■ REQUEST:
Among the entries that follow, locate the line with "What Blender Python" and the line with "ZL, ZR, ZB = 2.868, 2.815, 2.63". Output those lines and all lines in between, exactly, minus the pictures.

[Entries with scene source code]
/---

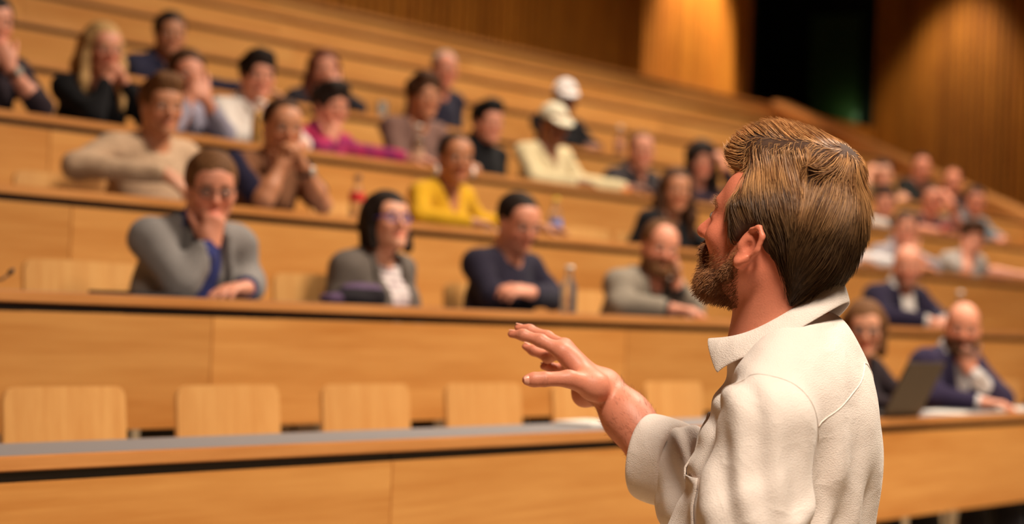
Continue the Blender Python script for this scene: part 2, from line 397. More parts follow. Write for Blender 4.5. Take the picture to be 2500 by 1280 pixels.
# ------------------------------------------------------------------ implicit modelling (bodies, hair, clothes)
def V3(*a): return np.array(a, float)
def unit(v):
    v = np.asarray(v, float); n = np.linalg.norm(v); return v/n if n > 1e-9 else v
class Blob:
    """smooth union / subtraction of tapered capsules and ellipsoids, meshed with surface nets"""
    def __init__(s): s.p = []
    def rc(s, a, b, r1, r2=None, k=.02, sub=False):
        s.p.append(('c', np.asarray(a, float), np.asarray(b, float), r1, r1 if r2 is None else r2, k, sub)); return s
    def chain(s, pts, rads, k=.02):
        for i in range(len(pts)-1): s.rc(pts[i], pts[i+1], rads[i], rads[i+1], k)
        return s
    def ell(s, c, r, k=.02, rot=None, sub=False):
        s.p.append(('e', np.asarray(c, float), np.asarray(r, float), rot, None, k, sub)); return s
    def cut(s, p, n, k=.01):                    # removes the side n points to
        s.p.append(('h', np.asarray(p, float), unit(n), None, None, k, True)); return s
    def fn(s, f, k=.01):                        # f(x,y,z) -> distance to keep inside (<0)
        s.p.append(('f', f, None, None, None, k, True)); return s
    def bounds(s, pad):
        lo = np.full(3, 1e9); hi = -lo
        for q in s.p:
            if q[6]: continue
            if q[0] == 'c':
                r = max(q[3], q[4]); lo = np.minimum(lo, np.minimum(q[1], q[2])-r); hi = np.maximum(hi, np.maximum(q[1], q[2])+r)
            elif q[0] == 'e':
                e = q[2] if q[3] is None else np.abs(q[3]) @ q[2]
                lo = np.minimum(lo, q[1]-e); hi = np.maximum(hi, q[1]+e)
        return lo-pad, hi+pad
    def field(s, h):
        lo, hi = s.bounds(3*h); n = np.ceil((hi-lo)/h).astype(int)+1
        ax = [np.float32(lo[i]) + np.float32(h)*np.arange(n[i], dtype=np.float32) for i in range(3)]
        F = np.full(n, .08, np.float32)
        def sl(a, b):
            i0 = np.clip(np.floor((a-lo)/h).astype(int), 0, n); i1 = np.clip(np.ceil((b-lo)/h).astype(int)+1, 0, n)
            return tuple(slice(i0[i], i1[i]) for i in range(3))
        for t, A, B, C, D, k, sub in s.p:
            pad = k + 2.5*h
            if t == 'c':
                r = max(C, D); S = sl(np.minimum(A, B)-r-pad, np.maximum(A, B)+r+pad)
            elif t == 'e':
                e = B if C is None else np.abs(C) @ B
                S = sl(A-e-pad, A+e+pad)
            else: S = (slice(None),)*3
            x = ax[0][S[0]][:, None, None]; y = ax[1][S[1]][None, :, None]; z = ax[2][S[2]][None, None, :]
            if x.size == 0 or y.size == 0 or z.size == 0: continue
            if t == 'c':
                ab = B-A; L2 = max(float(ab @ ab), 1e-9)
                X, Y, Z = x-np.float32(A[0]), y-np.float32(A[1]), z-np.float32(A[2])
                T = np.clip((X*ab[0]+Y*ab[1]+Z*ab[2])/L2, 0, 1).astype(np.float32)
                d = np.sqrt((X-T*ab[0])**2+(Y-T*ab[1])**2+(Z-T*ab[2])**2) - (C+(D-C)*T)
            elif t == 'e':
                X, Y, Z = x-np.float32(A[0]), y-np.float32(A[1]), z-np.float32(A[2])
                if C is not None:
                    X, Y, Z = (X*C[0, 0]+Y*C[1, 0]+Z*C[2, 0], X*C[0, 1]+Y*C[1, 1]+Z*C[2, 1], X*C[0, 2]+Y*C[1, 2]+Z*C[2, 2])
                k0 = np.sqrt((X/B[0])**2+(Y/B[1])**2+(Z/B[2])**2)
                k1 = np.sqrt((X/B[0]**2)**2+(Y/B[1]**2)**2+(Z/B[2]**2)**2)
                d = k0*(k0-1)/np.maximum(k1, 1e-6)
            elif t == 'h':
                d = -((x-np.float32(A[0]))*B[0]+(y-np.float32(A[1]))*B[1]+(z-np.float32(A[2]))*B[2])
            else:
                d = -A(x, y, z)
            d = d.astype(np.float32); G = F[S]
            if sub:
                q = np.maximum(k-np.abs(G+d), 0)/k; F[S] = np.maximum(G, -d) + q*q*k*.25
            else:
                q = np.maximum(k-np.abs(G-d), 0)/k; F[S] = np.minimum(G, d) - q*q*k*.25
        return F, lo, h
    def mesh(s, h, smooth=1):
        F, lo, h = s.field(h); s.grid = (F, lo, h)
        return nets(F, lo, h, smooth)
def nets(F, lo, h, smooth=1):
    ins = F < 0
    c = ins[:-1, :-1, :-1].astype(np.uint8)
    for a in range(2):
        for b in range(2):
            for d in range(2):
                if a+b+d: c = c + ins[a:ins.shape[0]-1+a, b:ins.shape[1]-1+b, d:ins.shape[2]-1+d]
    act = (c > 0) & (c < 8); I = np.argwhere(act)
    idx = np.full(act.shape, -1, np.int32); idx[act] = np.arange(len(I))
    cor = [(a, b, d) for a in (0, 1) for b in (0, 1) for d in (0, 1)]
    val = np.stack([F[I[:, 0]+a, I[:, 1]+b, I[:, 2]+d] for a, b, d in cor], 1)
    acc = np.zeros((len(I), 3)); cnt = np.zeros(len(I)); C = np.array(cor, float)
    for i in range(8):
        for j in range(i+1, 8):
            if np.abs(C[i]-C[j]).sum() != 1: continue
            m = (val[:, i] < 0) != (val[:, j] < 0)
            t = val[m, i]/(val[m, i]-val[m, j])
            acc[m] += C[i] + (C[j]-C[i])*t[:, None]; cnt[m] += 1
    V = lo + h*(I + acc/np.maximum(cnt, 1)[:, None])
    Q = []
    for ax in range(3):
        o = [1, 1, 1]; o[ax] = 0
        n = F.shape
        a0 = [slice(1, n[i]-1) for i in range(3)]; a0[ax] = slice(0, n[ax]-1)
        a1 = list(a0); a1[ax] = slice(1, n[ax])
        f0, f1 = ins[tuple(a0)], ins[tuple(a1)]
        E = np.argwhere(f0 != f1); E0 = E.copy()
        for i in range(3):
            if i != ax: E0[:, i] += 1
        u, v = [(1, 2), (2, 0), (0, 1)][ax]
        def cell(du, dv):
            q = E0.copy(); q[:, u] -= du; q[:, v] -= dv; return idx[q[:, 0], q[:, 1], q[:, 2]]
        q = np.stack([cell(1, 1), cell(0, 1), cell(0, 0), cell(1, 0)], 1)
        fl = ~f0[tuple(E.T)]
        q[fl] = q[fl][:, ::-1]
        Q.append(q)
    Q = np.concatenate(Q)
    Q = Q[(Q >= 0).all(1)]
    for _ in range(smooth):
        ee = np.concatenate([Q[:, [0, 1]], Q[:, [1, 2]], Q[:, [2, 3]], Q[:, [3, 0]]])
        s2 = np.zeros_like(V); n2 = np.zeros(len(V))
        for k in range(3):
            s2[:, k] = np.bincount(ee[:, 0], V[ee[:, 1], k], len(V)) + np.bincount(ee[:, 1], V[ee[:, 0], k], len(V))
        n2 = np.bincount(ee[:, 0], minlength=len(V)) + np.bincount(ee[:, 1], minlength=len(V))
        V = V*.45 + .55*s2/np.maximum(n2, 1)[:, None]
    return V, Q
def vnormals(V, Q):
    n = np.cross(V[Q[:, 2]]-V[Q[:, 0]], V[Q[:, 3]]-V[Q[:, 1]]); N = np.zeros_like(V)
    for j in range(4):
        for k in range(3): N[:, k] += np.bincount(Q[:, j], n[:, k], len(V))
    return N/np.maximum(np.linalg.norm(N, axis=1), 1e-9)[:, None]
def sinnoise(P, f, seed):
    r = np.random.RandomState(seed); o = np.zeros(len(P))
    for i in range(5):
        d = r.normal(size=3); d /= np.linalg.norm(d)
        o += np.sin(P @ d * f*(.6+.25*i) + r.rand()*6.28 + 1.3*np.sin(P @ np.roll(d, 1)*f*.5 + r.rand()*6))
    return o/5
def smst(a, b, x):
    t = np.clip((x-a)/(b-a), 0, 1); return t*t*(3-2*t)
def euler(yaw=0, pitch=0, roll=0):
    """head frame: x right, y forward, z up; pitch>0 looks up, yaw>0 turns to the person's left, roll>0 tips to the person's right"""
    cy, sy = math.cos(R(yaw)), math.sin(R(yaw)); cp, sp = math.cos(R(pitch)), math.sin(R(pitch)); cr, sr = math.cos(R(roll)), math.sin(R(roll))
    Rz = np.array([[cy, -sy, 0], [sy, cy, 0], [0, 0, 1]]); Rx = np.array([[1, 0, 0], [0, cp, -sp], [0, sp, cp]]); Ry = np.array([[cr, 0, sr], [0, 1, 0], [-sr, 0, cr]])
    return Rz @ Rx @ Ry

def head_prims(B, c, H, fem=False, jaw=1.0, nose=1.0, s=1.0, ears=True, fine=False):
    P = lambda x, y, z: c + H @ (V3(x, y, z)*s)
    r = lambda *a: np.array(a)*s
    j = (.90 if fem else 1.0)*jaw
    B.ell(P(0, -.016, .035), r(.0745, .096, .082), .03, H)                 # cranium
    B.ell(P(0, .026, -.020), r(.062*j, .060, .085), .035, H)               # face mass
    B.ell(P(0, .045, .045), r(.058, .040, .045), .03, H)                   # forehead
    for sx in (-1, 1):
        B.rc(P(sx*.050*j, -.004, -.050), P(sx*.014, .066, -.095), .022*s, .017*s, .03)   # jaw line
        B.ell(P(sx*.042, .062, -.026), r(.020, .020, .018), .025, H)       # cheek
    B.ell(P(0, .076, -.098), r(.020*j, .017, .017), .02, H)                # chin
    B.rc(P(-.034, .077, .021), P(.034, .077, .021), (.009 if fem else .0115)*s, None, .018)   # brow
    for sx in (-1, 1):
        B.ell(P(sx*.031, .098, .001), r(.019, .016, .013), .014, H, True)  # socket
        B.ell(P(sx*.031, .078, .000), r(.0165, .0125, .0125), .006, H)     # lids over the eyeball
    B.rc(P(0, .086, .012), P(0, .108*nose, -.030), .0075*s, .0115*s, .012)     # nose
    for sx in (-1, 1): B.ell(P(sx*.011, .095, -.034), r(.008, .010, .0075), .008, H)
    B.ell(P(0, .084, -.060), r(.023, .012, .007), .008, H)                 # lips
    B.ell(P(0, .082, -.071), r(.019, .012, .0075), .008, H)
    if ears:
        for sx in (-1, 1):
            B.ell(P(sx*.079, -.006, -.006), r(.0085, .017, .030), .008, H @ euler(-sx*18, 14, 0))
            B.ell(P(sx*.072, -.002, -.026), r(.010, .010, .013), .008, H)
            B.ell(P(sx*.090, -.002, -.004), r(.007, .010, .019), .006, H @ euler(-sx*18, 14, 0), True)

def hand_prims(B, W, d, n, side, curl=.35, spread=.12, thumb=.5, s=1.0, k=.007, curls=None):
    """W wrist, d towards the knuckles, n where the palm faces, side +1 right hand / -1 left"""
    d = unit(d); n = unit(n - d*np.dot(n, d)); t = np.cross(d, n)*side      # t points to the thumb side
    off = [.029, .010, -.009, -.027]; L = [.073, .081, .075, .060]; kn = [.092, .097, .092, .084]
    for i in range(4):
        K = W + (d*kn[i] + t*off[i] - n*.004*(i in (1, 2)))*s
        B.rc(W + (d*.012 + t*off[i]*.62)*s, K, .0135*s, .0115*s, .016)
        c = curls[i] if curls else curl*(1+.08*i)
        dirv = unit(d + t*spread*off[i]/.03); p = K; a = 0
        seg = [.46, .30, .24]; rr = [.0100, .0092, .0083, .0070] if i < 3 else [.0088, .008, .0073, .0062]
        for q in range(3):
            a += c*[1.15, 1.45, .95][q]
            e = p + (dirv*math.cos(a) + n*math.sin(a))*L[i]*seg[q]*s
            B.rc(p, e, rr[q]*s, rr[q+1]*s, k); p = e
    B.ell(W + (d*.040 + t*.024 + n*.010)*s, V3(.020, .020, .020)*s*1.15, .02)
    p = W + (d*.030 + t*.026 + n*.006)*s; dv = unit(d*.62 + t*(.75-.45*thumb) + n*(.15+.55*thumb))
    for q, (l, r0, r1) in enumerate([(.042, .0150, .0125), (.034, .0120, .0108), (.028, .0110, .0082)]):
        dv2 = unit(dv + (d*.25 + n*.1*thumb)*q*(.5+.5*thumb)); e = p + dv2*l*s; B.rc(p, e, r0*s, r1*s, k); p = e
    return p
SKIN = {'fair': srgb(226, 168, 140), 'pink': srgb(222, 156, 130), 'tan': srgb(200, 142, 108), 'olive': srgb(186, 128, 92), 'brown': srgb(140, 88, 60), 'red': srgb(214, 140, 112)}
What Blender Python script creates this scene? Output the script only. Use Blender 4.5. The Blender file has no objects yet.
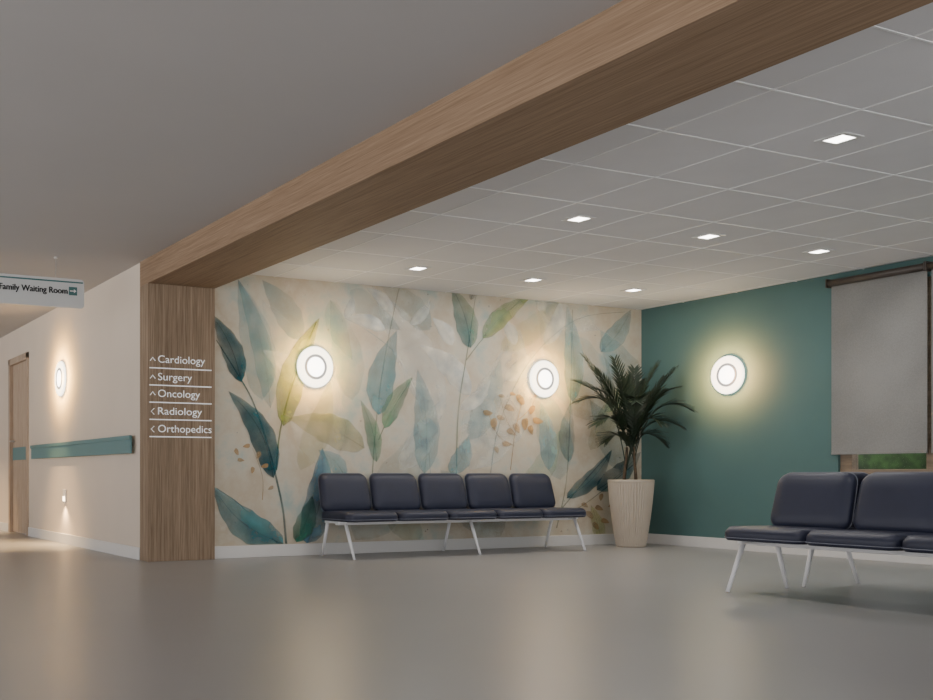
import bpy, math, random, os
from mathutils import Vector, Matrix
random.seed(7)
C = bpy.context.scene.collection
PI = math.pi
TH = math.atan(0.4571); cT, sT = math.cos(TH), math.sin(TH)
CAMH = .82
YM, XG = 9.19, 9.83          # mural wall plane, green wall plane
ZL, ZR, ZB = 2.868, 2.815, 2.63

# ------------------------------------------------------------------ materials
def new_mat(name):
    m = bpy.data.materials.new(name); m.use_nodes = True
    return m, m.node_tree, m.node_tree.nodes['Principled BSDF']
def plain(name, col, rough=.6, metal=0, noise=.0, nscale=8, bump=0, bscale=200, spec=.5):
    m, t, b = new_mat(name)
    b.inputs['Roughness'].default_value = rough; b.inputs['Metallic'].default_value = metal
    b.inputs['Specular IOR Level'].default_value = spec
    tc = t.nodes.new('ShaderNodeTexCoord')
    n = t.nodes.new('ShaderNodeTexNoise'); n.inputs['Scale'].default_value = nscale; n.inputs['Detail'].default_value = 4
    t.links.new(tc.outputs['Object'], n.inputs['Vector'])
    r = t.nodes.new('ShaderNodeValToRGB')
    k0, k1 = 1-noise, 1+noise
    r.color_ramp.elements[0].position = .3; r.color_ramp.elements[1].position = .7
    r.color_ramp.elements[0].color = (col[0]*k0, col[1]*k0, col[2]*k0, 1)
    r.color_ramp.elements[1].color = (min(1,col[0]*k1), min(1,col[1]*k1), min(1,col[2]*k1), 1)
    t.links.new(n.outputs['Fac'], r.inputs['Fac']); t.links.new(r.outputs['Color'], b.inputs['Base Color'])
    if bump:
        n2 = t.nodes.new('ShaderNodeTexNoise'); n2.inputs['Scale'].default_value = bscale
        t.links.new(tc.outputs['Object'], n2.inputs['Vector'])
        bp = t.nodes.new('ShaderNodeBump'); bp.inputs['Strength'].default_value = bump; bp.inputs['Distance'].default_value = .002
        t.links.new(n2.outputs['Fac'], bp.inputs['Height']); t.links.new(bp.outputs['Normal'], b.inputs['Normal'])
    return m
def emis(name, col, s, base=.8):
    m, t, b = new_mat(name)
    b.inputs['Base Color'].default_value = (base,base,base,1); b.inputs['Specular IOR Level'].default_value=.1
    b.inputs['Emission Color'].default_value = (*col, 1); b.inputs['Emission Strength'].default_value = s
    return m
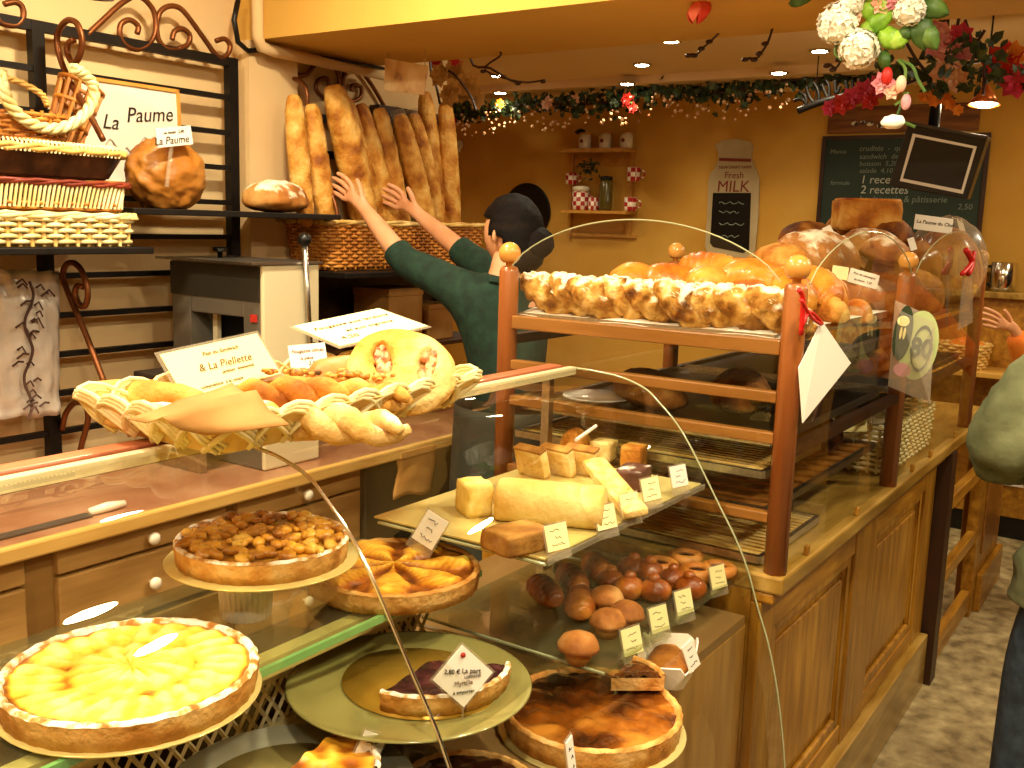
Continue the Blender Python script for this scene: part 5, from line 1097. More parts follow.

\---

■ OUTPUT OF THE TASK:
What Blender Python script creates this scene? Output the script only. Use Blender 4.5. The Blender file has no objects yet.
import bpy, math, random, os
from mathutils import Vector, Matrix
random.seed(7)
C = bpy.context.scene.collection
PI = math.pi
TH = math.atan(0.4571); cT, sT = math.cos(TH), math.sin(TH)
CAMH = .82
YM, XG = 9.19, 9.83          # mural wall plane, green wall plane
ZL, ZR, ZB = 2.868, 2.815, 2.63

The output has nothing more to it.